The first effort “to break through what White House counsel Bob Bauer called a cold war political standoff over judicial confirmations will take place this week, as Senate Democrats will re-consider a batch of stalled nominees,” the Huffington Post reports.
The Senate Judiciary Committee is poised to send at least eleven nominations to the floor, likely this Thursday. Senate Majority Leader Harry Reid (D-Nev.), meanwhile, has expressed his desire to hold a vote on one or a few of those nominees before the caucus leaves for its upcoming retreat.
"We should expect to see anywhere from one to a handful of votes on judicial nominees end of the week or early next week," a Senate Democratic leadership aide said.

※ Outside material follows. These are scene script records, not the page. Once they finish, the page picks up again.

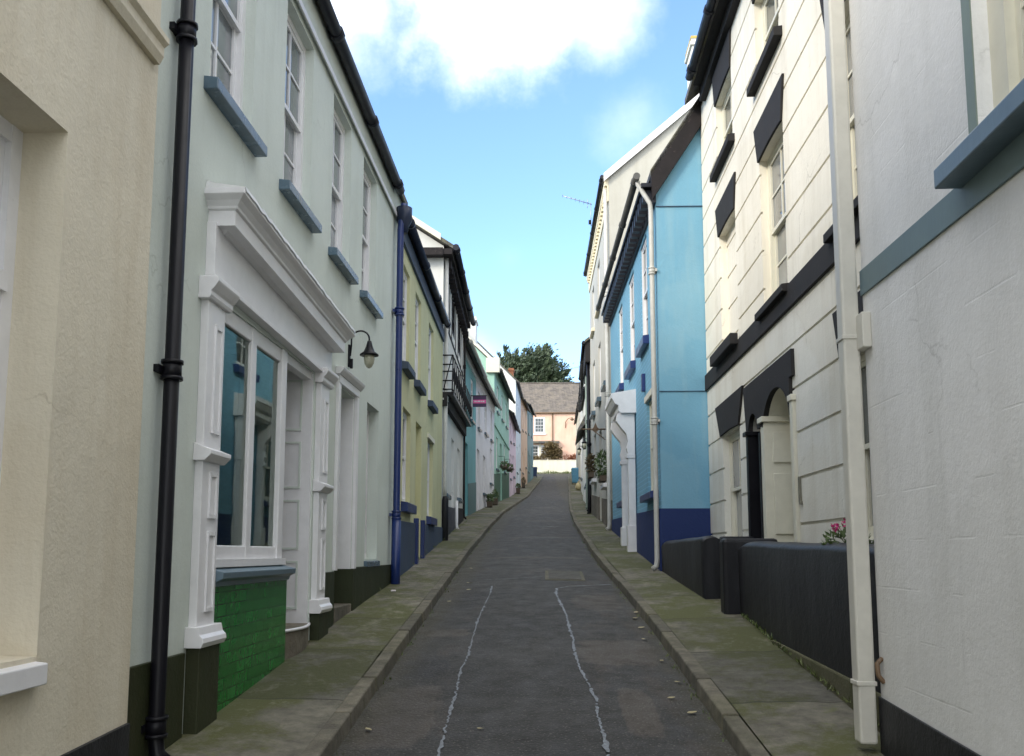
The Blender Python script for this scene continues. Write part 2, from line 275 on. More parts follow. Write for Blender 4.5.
# ------------------------------------------------------------------ mesh builder
class MB:
    def __init__(s): s.v = []; s.f = []; s.sm = []
    def poly(s, pts, smooth=False):
        i = len(s.v); s.v += [Vector(p) for p in pts]; s.f.append(list(range(i, i + len(pts)))); s.sm.append(smooth)
    def hexa(s, p):      # 8 points: bottom ring 0-3, top ring 4-7
        i = len(s.v); s.v += [Vector(q) for q in p]
        for q in ((3, 2, 1, 0), (4, 5, 6, 7), (0, 1, 5, 4), (1, 2, 6, 5), (2, 3, 7, 6), (3, 0, 4, 7)):
            s.f.append([i + k for k in q]); s.sm.append(False)
    def box(s, x0, x1, y0, y1, z0, z1):
        s.hexa([(x0, y0, z0), (x1, y0, z0), (x1, y1, z0), (x0, y1, z0), (x0, y0, z1), (x1, y0, z1), (x1, y1, z1), (x0, y1, z1)])
    def fbox(s, F, u0, u1, z0, z1, o0, o1, z0b=None, z1b=None):   # optional different z at u1 end
        a = z0 if z0b is None else z0b; c = z1 if z1b is None else z1b
        s.hexa([F.P(u0, z0, o0), F.P(u1, a, o0), F.P(u1, a, o1), F.P(u0, z0, o1), F.P(u0, z1, o0), F.P(u1, c, o0), F.P(u1, c, o1), F.P(u0, z1, o1)])
    def fprism(s, F, pts, o0, o1):    # polygon (u,z) extruded between offsets
        n = len(pts); i = len(s.v)
        s.v += [F.P(u, z, o0) for u, z in pts] + [F.P(u, z, o1) for u, z in pts]
        s.f.append([i + k for k in range(n)]); s.f.append([i + n + k for k in reversed(range(n))]); s.sm += [False, False]
        for k in range(n):
            s.f.append([i + k, i + (k + 1) % n, i + n + (k + 1) % n, i + n + k]); s.sm.append(False)
    def profile(s, F, prof, u0, u1, ret=0):    # (off,z) open profile swept along u, closed ends; ret: mitred returns to the wall
        n = len(prof); i = len(s.v)
        for u, sg in ((u0, 1), (u1, -1)):
            s.v += [F.P(u + sg * ((max(p[0] for p in prof) - o) if ret else 0), z, o) for o, z in prof]
        for k in range(n):
            k2 = (k + 1) % n
            s.f.append([i + k, i + k2, i + n + k2, i + n + k]); s.sm.append(False)
        s.f.append([i + k for k in range(n)]); s.f.append([i + n + k for k in reversed(range(n))]); s.sm += [False, False]
    def profile_ret(s, F, prof, u0, u1, dz=0):    # mitred cornice: every layer returns to the wall at both ends; dz: fall along u
        st = []
        for o, z in prof: st.append([F.P(u0 - o, z, 0), F.P(u0 - o, z, o), F.P(u1 + o, z + dz, o), F.P(u1 + o, z + dz, 0)])
        i = len(s.v); n = len(prof)
        for r_ in st: s.v += r_
        for k in range(n - 1):
            for j in range(3): s.f.append([i + 4 * k + j, i + 4 * k + j + 1, i + 4 * k + 5 + j, i + 4 * k + 4 + j]); s.sm.append(False)
        s.f.append([i + j for j in range(4)]); s.f.append([i + 4 * (n - 1) + j for j in reversed(range(4))]); s.sm += [False, False]
    def tube(s, path, r, n=10, caps=True):
        path = [Vector(p) for p in path]; i0 = len(s.v); rr = r if isinstance(r, (list, tuple)) else [r] * len(path)
        up = None
        for k, p in enumerate(path):
            d = (path[min(k + 1, len(path) - 1)] - path[max(k - 1, 0)]).normalized()
            if up is None:
                up = Vector((0, 0, 1)) if abs(d.z) < .9 else Vector((1, 0, 0))
            a = d.cross(up).normalized(); b = a.cross(d).normalized(); up = b
            for j in range(n):
                t = 2 * math.pi * j / n
                s.v.append(p + (a * math.cos(t) + b * math.sin(t)) * rr[k])
        for k in range(len(path) - 1):
            for j in range(n):
                s.f.append([i0 + k * n + j, i0 + k * n + (j + 1) % n, i0 + (k + 1) * n + (j + 1) % n, i0 + (k + 1) * n + j]); s.sm.append(True)
        if caps:
            s.f.append([i0 + j for j in range(n)]); s.f.append([i0 + (len(path) - 1) * n + j for j in reversed(range(n))]); s.sm += [False, False]
    def lathe(s, c, prof, n=20):
        c = Vector(c); i0 = len(s.v)
        for r, z in prof:
            for j in range(n):
                t = 2 * math.pi * j / n; s.v.append(c + Vector((r * math.cos(t), r * math.sin(t), z)))
        for k in range(len(prof) - 1):
            for j in range(n):
                s.f.append([i0 + k * n + j, i0 + k * n + (j + 1) % n, i0 + (k + 1) * n + (j + 1) % n, i0 + (k + 1) * n + j]); s.sm.append(True)
        s.f.append([i0 + j for j in range(n)]); s.f.append([i0 + (len(prof) - 1) * n + j for j in range(n)]); s.sm += [False, False]

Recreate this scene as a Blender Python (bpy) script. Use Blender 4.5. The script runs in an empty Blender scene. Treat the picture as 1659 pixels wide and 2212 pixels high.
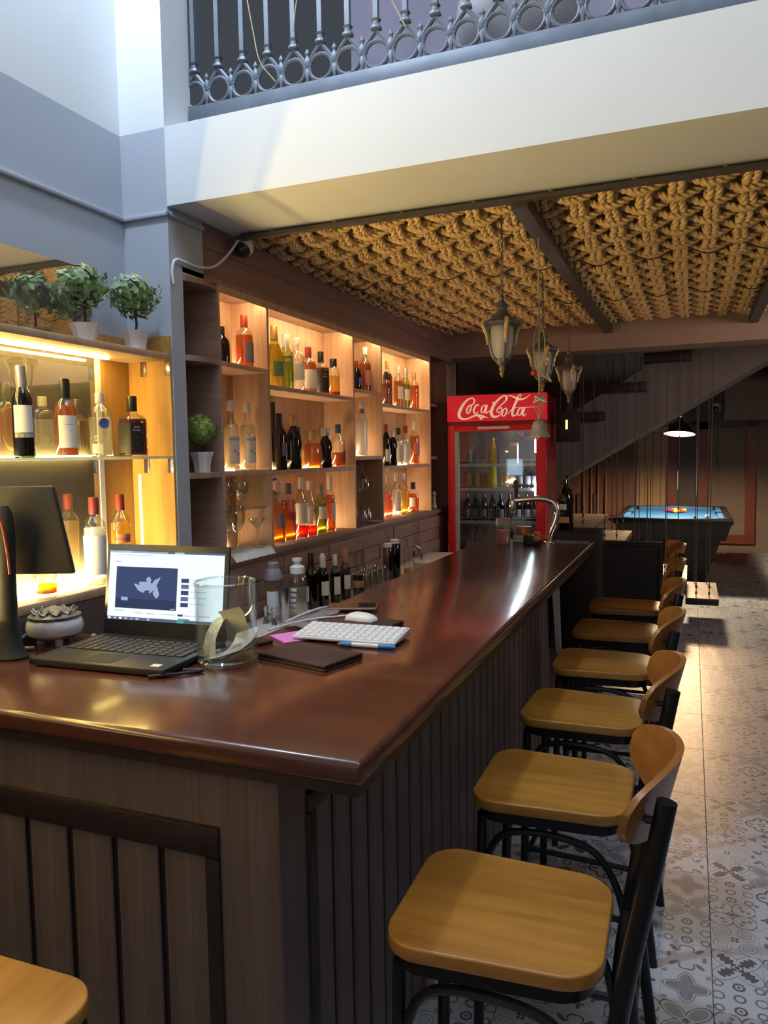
import bpy, bmesh, math, random
import numpy as np
from mathutils import Matrix, Vector
random.seed(7)
S = bpy.context.scene
C = S.collection
PI = math.pi

# ---------------------------------------------------------------- camera
cam_d = bpy.data.cameras.new('camera')
cam_d.sensor_fit = 'VERTICAL'; cam_d.sensor_height = 24.0
cam_d.lens = 24.0 * 1648.0 / 2212.0
cam_d.clip_start = 0.02; cam_d.clip_end = 60
cam = bpy.data.objects.new('camera', cam_d); C.objects.link(cam)
_f, _cx, _cy = 1648.0, 829.5, 1106.0
def _ray(u, v): return Vector((u - _cx, v - _cy, _f)).normalized()
_Y = _ray(1493, 970); _X = -_ray(-3276, 1045)
_X = (_X - _Y * _X.dot(_Y)).normalized(); _Z = _X.cross(_Y)
if _Z.y > 0: _Z = -_Z
R3 = Matrix((_X, _Y, _Z))                       # rows: world axes in the lens frame
right = R3 @ Vector((1, 0, 0)); up = R3 @ Vector((0, -1, 0)); back = R3 @ Vector((0, 0, -1))
m4 = Matrix((right, up, back)).transposed().to_4x4(); m4.translation = Vector((0, 0, 1.65))
cam.matrix_world = m4
S.camera = cam

# ---------------------------------------------------------------- view, world, lights
S.view_settings.view_transform = 'Standard'
S.view_settings.look = 'None'
S.view_settings.gamma = 1.0
S.view_settings.use_curve_mapping = False
S.view_settings.exposure = 0.25
S.cycles.max_bounces = 10; S.cycles.diffuse_bounces = 4; S.cycles.glossy_bounces = 5
S.cycles.transmission_bounces = 8; S.cycles.transparent_max_bounces = 40
S.cycles.caustics_reflective = False; S.cycles.caustics_refractive = False
S.cycles.sample_clamp_indirect = 4.0
S.cycles.use_denoising = True
w = bpy.data.worlds.new('world'); S.world = w; w.use_nodes = True
w.node_tree.nodes['Background'].inputs[0].default_value = (0.30, 0.34, 0.42, 1)
w.node_tree.nodes['Background'].inputs[1].default_value = 0.15

def area(name, loc, aim, sx, sy, power, col, spread=PI):
    d = bpy.data.lights.new(name, 'AREA'); d.shape = 'RECTANGLE'; d.size = sx; d.size_y = sy
    d.energy = power; d.color = col; d.spread = spread
    o = bpy.data.objects.new(name, d); C.objects.link(o); o.location = loc
    o.rotation_euler = (Vector(aim) - Vector(loc)).to_track_quat('-Z', 'Y').to_euler()
    return o
def spot(name, loc, aim, power, col, size=1.6, blend=0.5, rad=0.05):
    d = bpy.data.lights.new(name, 'SPOT'); d.energy = power; d.color = col
    d.spot_size = size; d.spot_blend = blend; d.shadow_soft_size = rad
    o = bpy.data.objects.new(name, d); C.objects.link(o); o.location = loc
    o.rotation_euler = (Vector(aim) - Vector(loc)).to_track_quat('-Z', 'Y').to_euler()
    return o
COOL = (0.76, 0.87, 1.0)
_d = bpy.data.lights.new('hall_wall_lamp', 'POINT'); _d.energy = 122; _d.color = COOL; _d.shadow_soft_size = 0.09
_o = bpy.data.objects.new('hall_wall_lamp', _d); C.objects.link(_o); _o.location = (-1.74, 1.58, 4.35)
area('hall_ceiling_fill', (0.4, 1.0, 5.12), (0.4, 1.0, 0.0), 1.9, 1.7, 34, (0.72, 0.86, 1.0))  # added overhead fill for the hall, not a ceiling lamp
area('hall_front_fill', (1.2, -2.3, 2.9), (-0.8, 3.0, 1.8), 1.6, 1.0, 2.5, (0.86, 0.92, 1.0))  # added fill from behind the viewpoint, no lamp stands there
area('back_room_fill', (2.4, 4.4, 2.3), (0.2, 8.0, 1.6), 0.6, 0.6, 30, (1.0, 0.76, 0.66))  # added fill to lift the stairs and back room, source invented

# ---------------------------------------------------------------- materials
MATS = {}
def newmat(name):
    m = bpy.data.materials.new(name); m.use_nodes = True
    nt = m.node_tree; nt.nodes.clear()
    out = nt.nodes.new('ShaderNodeOutputMaterial')
    MATS[name] = m
    return m, nt, out
def P(nt, col=(.5,.5,.5), rough=.5, metal=0, spec=.5, coat=0, coat_r=.1, emis=None, es=0, trans=0, alpha=1, ior=1.45):
    n = nt.nodes.new('ShaderNodeBsdfPrincipled')
    n.inputs['Base Color'].default_value = (*col, 1); n.inputs['Roughness'].default_value = rough
    n.inputs['Metallic'].default_value = metal; n.inputs['Specular IOR Level'].default_value = spec
    n.inputs['Coat Weight'].default_value = coat; n.inputs['Coat Roughness'].default_value = coat_r
    n.inputs['Transmission Weight'].default_value = trans; n.inputs['IOR'].default_value = ior
    n.inputs['Alpha'].default_value = alpha
    if emis:
        n.inputs['Emission Color'].default_value = (*emis, 1); n.inputs['Emission Strength'].default_value = es
    return n
def noise_node(nt, scale, detail=3, mapping=None, rough=.5, coords='Object'):
    tc = nt.nodes.new('ShaderNodeTexCoord'); mp = nt.nodes.new('ShaderNodeMapping')
    if mapping: mp.inputs['Scale'].default_value = mapping
    nt.links.new(tc.outputs[coords], mp.inputs[0])
    n = nt.nodes.new('ShaderNodeTexNoise'); n.inputs['Scale'].default_value = scale
    n.inputs['Detail'].default_value = detail; n.inputs['Roughness'].default_value = rough
    nt.links.new(mp.outputs[0], n.inputs['Vector'])
    return n
def ramp(nt, src, stops):
    r = nt.nodes.new('ShaderNodeValToRGB'); el = r.color_ramp.elements
    while len(el) < len(stops): el.new(0.5)
    for e, (p, c) in zip(el, stops): e.position = p; e.color = (*c, 1)
    nt.links.new(src, r.inputs[0]); return r
def bump(nt, src, dist, strength=1.0):
    b = nt.nodes.new('ShaderNodeBump'); b.inputs['Distance'].default_value = dist
    b.inputs['Strength'].default_value = strength
    nt.links.new(src, b.inputs['Height']); return b
def plain(name, col, rough=.5, metal=0, spec=.5, coat=0, var=.12, nscale=30, bmp=0.0, **k):
    m, nt, out = newmat(name)
    n = P(nt, col, rough, metal, spec, coat, **k)
    if var:
        t = noise_node(nt, nscale)
        r = ramp(nt, t.outputs['Fac'], [(.3, tuple(c*(1-var) for c in col)), (.7, tuple(min(1, c*(1+var)) for c in col))])
        nt.links.new(r.outputs[0], n.inputs['Base Color'])
        if bmp:
            b = bump(nt, t.outputs['Fac'], bmp); nt.links.new(b.outputs[0], n.inputs['Normal'])
    nt.links.new(n.outputs[0], out.inputs[0]); return m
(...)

The idea, explained the aide, is to test whether an informal agreement between Republicans and Democrats to either filibuster less or expedite the confirmation process has had any tangible impact. The nominees being re-considered by the Judiciary Committee were categorized as non-controversial holdovers from the last Senate session. Democratic lawmakers want to clear those confirmations through unanimous consent in the Senate before turning their sights to judicial nominees that were passed through committee last session by party-line vote.
Whether Republicans in the chamber will sign off on those plans could prove to be a telling indication of whether more comity has been brought to the new Congress. On Tuesday, Bauer made a rare public plea for lawmakers to speed up the confirmation process.